Outlook: Gradual Improvement
OUR 1998 EPS FORECASTS BUMPS UP TO $1.16 DUE TO THE $0.01 UPSIDE. Our 1999 estimate remains unchanged at $1.45. In 1998, we look for 16% top-line growth to $1.36 billion, a gross margin of 37%, and an operating margin of 25.5%. In 1999, we forecast 22% revenue growth to $1.65 billion, a gross margin 35.5%, and an operating margin of 27%.
ASCEND'S RECOVERY APPEARS ON TRACK. The integration of Cascade (core switching) appears complete and employee turnover has stabilized. The GX550 is receiving significant interest and positions the company extremely well, especially against Newbridge Networks (NN, $27).
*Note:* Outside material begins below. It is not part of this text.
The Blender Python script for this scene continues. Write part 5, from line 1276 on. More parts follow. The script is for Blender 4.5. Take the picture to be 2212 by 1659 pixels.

We are hearing of a number of evaluations under way at this time. [indicating lots of business on the horizon] In access switching, software issues with the MAX TNT are over and demand has recovered. The next generation MAX TNT should ship late this year. International should provide a further boost in the second half of the year. Ascend's voice-over-IP products (announced last month) are shipping and management stated that live traffic is running over its customer networks today.
Generally, most of their report comes directly from the CC, and those that listened to it or read my summaries have heard much of what is include above. The good news is the word is getting out to the investing public and ASND is being viewed as On Track.